Hagos, 250 P.3d 596, 619 (Colo. App. 2009).
¶ 52 But that raises the question whether, if the police did not have
probable cause to conduct the dog sniff in the first place, the K-9’s
alert provided Daly with enough additional information to supply
probable cause for the hand search. I would likely answer that
question in the negative because, as was the case in McKnight I and
II, the dog’s alert gave the officer no way of determining whether the
car contained lawful or unlawful substances. In other words, Daly
26
had no more actionable information after the dog sniff than she did
before it. And because I agree with the majority that probable
cause did not exist before the dog sniff, I see no reason to believe
that it would exist afterward, either.
¶ 53 Normally, that would be enough to reverse the suppression
ruling. But as I noted above, our supreme court has made clear
that we are bound by the party presentation principle.

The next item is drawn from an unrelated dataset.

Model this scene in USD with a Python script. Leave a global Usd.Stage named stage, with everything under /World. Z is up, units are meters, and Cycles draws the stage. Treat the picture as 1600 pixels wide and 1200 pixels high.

See Compos,
¶ 35. The People’s answer brief points out in a footnote that
Snodgrass “does not separately challenge on appeal probable cause
for the search of the vehicle’s interior that occurred after the dog
sniff.” I agree with that reading and note that Snodgrass did not
contest that characterization of his argument in the reply brief.
Thus, although I believe that Daly’s hand search of the vehicle was
on highly questionable constitutional footing, I would reluctantly
affirm the trial court’s denial of Snodgrass’s suppression motion.